Jews told me that they don’t like the labels “grace” or “faith” or “belief”.  For Jewish ears these labels are occupied by Christians. I know that “faith” or “belief” are difficult words for many Christians too. “Born by a virgin”, “resurrection”, “ascension”.  For many Christians belief seems a big package, too heavy to shoulder it. But the biblical word doesn’t mean an achievement or a religious work. It means the opposite being without work, like Jews do on Shabbat, going without work. What humans have to do is reduced to receive, to accept presents, to let it happen, to trust.

Jacob told me that he is more familiar with trusting in God than believing in God. “But I’m not a hero of trusting in God. I’m more a fighter against God criticizing God because of the evils in the world; like the biblical Jacob was wrestling with God and struggling against God. A lot of doubts and desperation belong to my experience”. Listening to him I remember Luther telling about his experience about doubts and desperation. So my Jewish friend Jacob teaches me what Luther would have been able to learn from the Jews about belief, trust, confidence, faith.


He said: “If I would not believe in God, nevertheless I would not stop being a Jew.” That reminds me at Jesus meeting Zachaeus, the boss of the tax collectors of Jericho. Jesus declares him a son of Abraham independent of his behavior. Being circumcised on the eighth day makes a Jew know: I belong to God’s covenant long time before I’m able to decide being religious or not and doing good or evil. Christian theology called this gratia praeveniens, God’s forerunning grace, fundamental for Luther’s doctrine of justification.

Every day Jews pray with their morning prayer “The soul you have given me has been pure.” Original sin or purity? Anyway – before humans can use their free will and decide between good and evil, they got a gift, their soul. What they do or do not, is made possible by their creator. They live by God’s forerunning grace.

God’s choice is another aspect of God’s forerunning grace. Being chosen – that is a central and important aspect in the Hebrew Bible and (!) in the New Testament. According the letters of Paul “God’s choice” is a more relevant label than the label “justification”. In the Bible “to be chosen” means “to be loved without reason” like humans be chosen by each other who are fallen in love with each other. But I learnt Jews today don’t like this label. The label “choosiness” is poisoned by anti-Semitism. Jews fear the anti-Semitic misinterpretation being chosen means being better people. So they avoid this label.

But suddenly my friend Jacob told a joke: “At first God offered the tora to a lot of other people. But the other people denied the offer, because the tora has so many laws and regulations. The Jewish people asked: “How much do we have to pay?” “It’s just for free.” “Okay. We want it”.

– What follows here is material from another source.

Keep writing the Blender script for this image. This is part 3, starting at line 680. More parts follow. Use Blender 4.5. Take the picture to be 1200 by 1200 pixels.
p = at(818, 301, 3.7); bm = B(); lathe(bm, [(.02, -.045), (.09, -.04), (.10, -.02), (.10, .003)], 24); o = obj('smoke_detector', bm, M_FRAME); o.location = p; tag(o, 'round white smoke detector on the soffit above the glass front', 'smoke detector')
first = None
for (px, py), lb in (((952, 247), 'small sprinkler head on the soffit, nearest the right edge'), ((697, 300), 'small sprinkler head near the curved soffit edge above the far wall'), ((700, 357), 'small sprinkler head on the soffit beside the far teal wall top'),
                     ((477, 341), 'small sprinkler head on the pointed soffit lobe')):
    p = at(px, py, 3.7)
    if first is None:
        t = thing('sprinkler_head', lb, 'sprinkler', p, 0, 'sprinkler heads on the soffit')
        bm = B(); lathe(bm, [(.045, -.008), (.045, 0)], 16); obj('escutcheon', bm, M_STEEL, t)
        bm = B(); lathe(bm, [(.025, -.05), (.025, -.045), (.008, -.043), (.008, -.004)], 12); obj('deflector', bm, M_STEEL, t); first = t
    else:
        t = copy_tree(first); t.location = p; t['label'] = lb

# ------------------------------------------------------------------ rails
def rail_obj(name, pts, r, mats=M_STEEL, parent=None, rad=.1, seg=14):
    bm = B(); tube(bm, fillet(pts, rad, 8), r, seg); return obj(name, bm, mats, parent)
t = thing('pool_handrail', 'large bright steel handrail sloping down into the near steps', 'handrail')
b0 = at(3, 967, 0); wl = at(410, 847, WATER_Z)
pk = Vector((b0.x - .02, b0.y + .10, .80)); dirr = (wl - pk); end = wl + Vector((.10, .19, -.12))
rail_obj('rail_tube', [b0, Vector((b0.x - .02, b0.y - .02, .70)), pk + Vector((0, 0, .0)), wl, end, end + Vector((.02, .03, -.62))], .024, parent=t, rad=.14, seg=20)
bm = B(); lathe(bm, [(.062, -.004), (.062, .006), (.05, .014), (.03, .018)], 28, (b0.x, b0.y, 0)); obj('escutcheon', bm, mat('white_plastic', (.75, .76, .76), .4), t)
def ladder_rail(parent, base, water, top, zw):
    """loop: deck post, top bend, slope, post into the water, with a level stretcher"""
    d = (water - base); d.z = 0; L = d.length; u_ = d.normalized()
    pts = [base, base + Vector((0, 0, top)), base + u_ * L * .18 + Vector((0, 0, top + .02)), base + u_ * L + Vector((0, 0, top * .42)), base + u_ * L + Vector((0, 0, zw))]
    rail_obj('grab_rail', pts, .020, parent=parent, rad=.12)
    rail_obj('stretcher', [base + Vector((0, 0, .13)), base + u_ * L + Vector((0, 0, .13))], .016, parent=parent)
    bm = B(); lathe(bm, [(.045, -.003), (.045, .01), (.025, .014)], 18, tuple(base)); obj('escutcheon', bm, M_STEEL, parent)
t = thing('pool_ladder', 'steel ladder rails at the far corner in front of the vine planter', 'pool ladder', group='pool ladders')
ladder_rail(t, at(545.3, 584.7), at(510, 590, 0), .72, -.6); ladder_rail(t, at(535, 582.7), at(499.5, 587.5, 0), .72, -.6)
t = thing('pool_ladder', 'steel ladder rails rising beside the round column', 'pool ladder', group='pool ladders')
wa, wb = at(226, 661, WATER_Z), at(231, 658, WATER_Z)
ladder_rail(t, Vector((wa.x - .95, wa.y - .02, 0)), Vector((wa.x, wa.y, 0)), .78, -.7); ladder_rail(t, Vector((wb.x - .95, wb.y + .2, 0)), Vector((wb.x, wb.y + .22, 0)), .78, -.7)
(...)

A Jewish joke. Self ironically the Jewish teller uncovers the anti-Semitic stereotype Jews are counting and clever businessmen. My laughing liberated me for the acknowledge that’s typical human – and not typical Jewish – to ask every times and everywhere for the costs. And God’s choice helps humans to do not economize the entire life. The best one is what God gives for free. Life, God’s choice, God’s love is just for free. It’s gratis. Sola gratia. Luther would have been able to learn his essentials from the Jews.

For Luther one aspect of grace was especially important: the forgiveness of sins, grace in spite of guilt. “Chesed werachamim” are the words for this in the Hebrew Bible. Noemi remembers the prayers and songs on the High Holidays. Whoever goes to the Synagogues on the ten days between Rosh HaShana and Yom Kippur, will be impressed, how passionately Jews sing for example “Avinu, Malkenu”, our father, our king, be gracious, give us justice and grace and reconciliation!… There is no doubt, the hardcore of Luther’s theology is the hardcore of Judaism.

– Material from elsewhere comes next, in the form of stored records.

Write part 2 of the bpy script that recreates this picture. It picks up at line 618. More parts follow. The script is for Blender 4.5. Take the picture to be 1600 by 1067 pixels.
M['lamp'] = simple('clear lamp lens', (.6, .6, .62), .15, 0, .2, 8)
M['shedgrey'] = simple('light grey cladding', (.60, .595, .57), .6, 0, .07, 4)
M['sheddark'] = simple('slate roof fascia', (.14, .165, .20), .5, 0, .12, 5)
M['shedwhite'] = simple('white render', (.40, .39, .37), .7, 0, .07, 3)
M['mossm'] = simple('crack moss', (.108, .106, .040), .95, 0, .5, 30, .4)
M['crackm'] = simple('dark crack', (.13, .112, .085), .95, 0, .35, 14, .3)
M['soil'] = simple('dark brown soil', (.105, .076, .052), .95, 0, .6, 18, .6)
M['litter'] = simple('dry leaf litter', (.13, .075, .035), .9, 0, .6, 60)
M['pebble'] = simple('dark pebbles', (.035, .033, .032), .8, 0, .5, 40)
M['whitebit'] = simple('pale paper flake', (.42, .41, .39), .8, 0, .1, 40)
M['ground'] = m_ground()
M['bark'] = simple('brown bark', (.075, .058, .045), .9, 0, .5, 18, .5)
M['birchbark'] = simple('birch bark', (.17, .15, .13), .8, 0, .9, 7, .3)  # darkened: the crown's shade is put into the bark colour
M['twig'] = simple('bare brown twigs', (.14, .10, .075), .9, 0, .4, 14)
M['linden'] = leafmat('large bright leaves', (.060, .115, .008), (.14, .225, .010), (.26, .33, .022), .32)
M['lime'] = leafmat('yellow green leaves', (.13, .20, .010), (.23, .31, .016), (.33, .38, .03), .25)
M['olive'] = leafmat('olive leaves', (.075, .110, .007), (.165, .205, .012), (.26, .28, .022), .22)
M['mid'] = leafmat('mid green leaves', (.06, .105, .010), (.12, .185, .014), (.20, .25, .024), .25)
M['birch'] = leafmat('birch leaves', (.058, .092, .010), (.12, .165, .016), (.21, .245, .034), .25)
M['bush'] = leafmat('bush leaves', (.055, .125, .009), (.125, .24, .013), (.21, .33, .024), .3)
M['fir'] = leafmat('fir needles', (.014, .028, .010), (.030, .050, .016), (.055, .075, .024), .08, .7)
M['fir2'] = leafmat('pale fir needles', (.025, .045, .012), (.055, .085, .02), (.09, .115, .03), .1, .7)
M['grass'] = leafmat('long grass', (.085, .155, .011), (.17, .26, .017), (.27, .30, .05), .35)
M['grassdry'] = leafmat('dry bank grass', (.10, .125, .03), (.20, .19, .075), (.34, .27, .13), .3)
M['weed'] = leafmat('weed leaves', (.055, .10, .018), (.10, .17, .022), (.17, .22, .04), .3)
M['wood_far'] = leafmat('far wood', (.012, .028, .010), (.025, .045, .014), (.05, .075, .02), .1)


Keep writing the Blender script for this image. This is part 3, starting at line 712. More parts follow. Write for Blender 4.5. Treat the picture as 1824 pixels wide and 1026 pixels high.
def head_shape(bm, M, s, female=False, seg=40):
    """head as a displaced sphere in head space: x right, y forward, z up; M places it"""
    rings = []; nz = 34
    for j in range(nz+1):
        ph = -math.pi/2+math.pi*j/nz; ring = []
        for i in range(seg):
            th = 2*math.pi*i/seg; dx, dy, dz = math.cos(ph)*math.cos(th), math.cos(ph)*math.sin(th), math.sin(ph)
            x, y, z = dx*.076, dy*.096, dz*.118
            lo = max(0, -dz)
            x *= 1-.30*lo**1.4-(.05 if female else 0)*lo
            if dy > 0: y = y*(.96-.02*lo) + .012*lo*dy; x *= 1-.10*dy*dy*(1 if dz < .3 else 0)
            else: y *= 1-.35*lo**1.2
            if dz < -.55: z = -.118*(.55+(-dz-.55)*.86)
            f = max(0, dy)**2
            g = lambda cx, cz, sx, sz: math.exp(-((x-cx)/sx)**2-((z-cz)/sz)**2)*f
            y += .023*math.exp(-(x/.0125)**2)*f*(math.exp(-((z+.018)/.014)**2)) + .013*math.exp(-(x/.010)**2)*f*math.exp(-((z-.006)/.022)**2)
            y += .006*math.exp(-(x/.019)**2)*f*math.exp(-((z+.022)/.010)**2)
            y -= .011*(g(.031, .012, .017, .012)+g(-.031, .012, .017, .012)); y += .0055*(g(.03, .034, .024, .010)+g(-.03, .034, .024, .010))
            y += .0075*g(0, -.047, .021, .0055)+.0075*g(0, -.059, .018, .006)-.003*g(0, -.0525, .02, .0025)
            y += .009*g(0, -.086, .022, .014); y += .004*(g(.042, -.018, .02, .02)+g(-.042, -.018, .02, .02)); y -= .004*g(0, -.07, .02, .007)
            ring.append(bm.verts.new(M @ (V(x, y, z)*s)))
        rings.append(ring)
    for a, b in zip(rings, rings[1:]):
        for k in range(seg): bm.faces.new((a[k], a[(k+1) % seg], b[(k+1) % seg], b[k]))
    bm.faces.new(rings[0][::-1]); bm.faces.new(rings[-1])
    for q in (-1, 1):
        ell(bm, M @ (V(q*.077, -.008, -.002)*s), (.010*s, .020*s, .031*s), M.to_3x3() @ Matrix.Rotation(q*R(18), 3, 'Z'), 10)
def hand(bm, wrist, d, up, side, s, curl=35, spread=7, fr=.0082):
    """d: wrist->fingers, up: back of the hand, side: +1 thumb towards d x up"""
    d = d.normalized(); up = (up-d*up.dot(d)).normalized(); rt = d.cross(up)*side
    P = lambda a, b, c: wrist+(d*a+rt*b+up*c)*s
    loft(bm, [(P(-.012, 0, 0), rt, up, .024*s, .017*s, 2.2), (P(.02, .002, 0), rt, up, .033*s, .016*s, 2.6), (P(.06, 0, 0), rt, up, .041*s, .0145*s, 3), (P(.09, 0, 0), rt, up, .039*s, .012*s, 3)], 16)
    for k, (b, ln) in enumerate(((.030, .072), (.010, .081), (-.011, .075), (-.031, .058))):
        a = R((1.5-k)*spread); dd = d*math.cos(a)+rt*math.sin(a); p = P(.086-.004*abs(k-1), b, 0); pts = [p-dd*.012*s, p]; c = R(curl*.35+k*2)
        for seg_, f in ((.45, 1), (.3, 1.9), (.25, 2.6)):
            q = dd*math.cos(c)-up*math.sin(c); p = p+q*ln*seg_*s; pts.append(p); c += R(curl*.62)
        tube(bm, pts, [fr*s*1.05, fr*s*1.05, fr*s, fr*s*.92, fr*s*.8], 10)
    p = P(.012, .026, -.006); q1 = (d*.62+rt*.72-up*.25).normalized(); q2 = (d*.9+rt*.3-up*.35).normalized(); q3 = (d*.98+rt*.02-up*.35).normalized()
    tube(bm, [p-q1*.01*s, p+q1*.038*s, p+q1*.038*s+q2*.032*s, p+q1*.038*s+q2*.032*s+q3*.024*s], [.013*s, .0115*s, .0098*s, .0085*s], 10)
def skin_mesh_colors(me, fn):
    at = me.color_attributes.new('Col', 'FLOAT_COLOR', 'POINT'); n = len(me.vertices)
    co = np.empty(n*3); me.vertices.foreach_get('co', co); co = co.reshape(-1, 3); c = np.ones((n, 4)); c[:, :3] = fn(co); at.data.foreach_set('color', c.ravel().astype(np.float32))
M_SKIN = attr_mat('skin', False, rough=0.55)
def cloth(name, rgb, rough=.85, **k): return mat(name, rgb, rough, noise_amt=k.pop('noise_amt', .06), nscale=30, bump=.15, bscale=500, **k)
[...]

Freedom and grace and trust are central topics of Jewish religion and Luther’s theology. Maybe you will agree with me up till now. But there is one topic in the centre of Luther’s theology there is not any agreement with Judaism. Solus Christus.  Jews confessing the one and only God say No to the Messiah Jesus. Maybe that is the reason for Luther being so blind for all the other agreements with the Jewish religion. His ideology is “Just a baptized Jew is a good Jew”.

In the past I thought what many Christians think up till now: The Jewish No is their lack, their deficit. And we have to overcome it missionizing Jews and making them Christians. But I changed my mind. I don’t think so any longer. I learnt the Jewish No is an advantage (Romans 11,12). They keep the question for the Messiah open – open for the answer of the Messiah himself.

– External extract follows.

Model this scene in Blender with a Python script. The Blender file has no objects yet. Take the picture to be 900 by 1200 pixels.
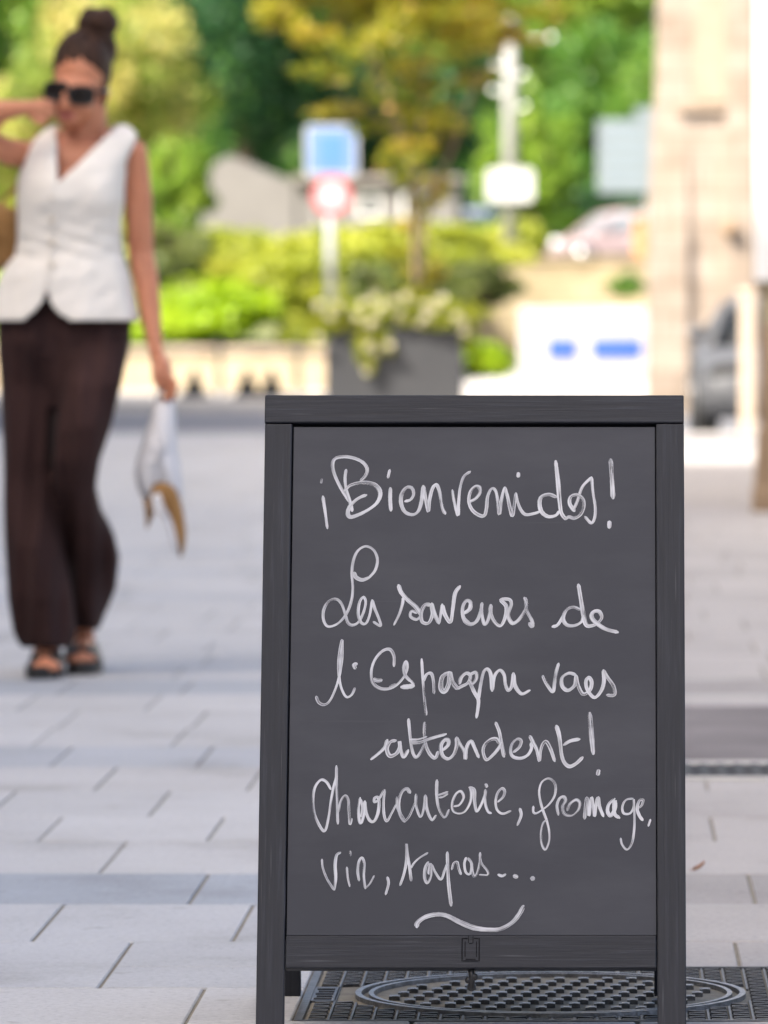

With their No to the Messiah Jesus Jews advocate God’s unfulfilled promises and they advocate the unredeemed world.  They protect us from the illusion that perfect is what Jesus did and we don’t need to wait for him: Jews teach us with their No to expect all from the coming one. He has to verify what Christians believe.

I learnt it from the elder Paul, the apostle. When he was young, he tried to missionize his family and Jewish friends, with rather success. But at the end of his life he acknowledged that the entire Israel will be saved without Christian missionary work (Romans 11,26).

Solus Christus – that is not an attack against Jews or Muslim. Solus Christus has its function inside Christian Theology and church. It means the distinction between Christ and Christians. Christ only and not Christology. Christ only and not Christianity. The invisible and untouchable and inaccessible one will triumph – and not the one or the other religion. We have to expect him or her together with Jews, Muslims or whomever. We have to be curious how he or she will identify him- or herself. In the meantime we have to listen to each other and to learn from each other and so to honor him or her who is the Alpha and the Omega, the Alef and the Tav.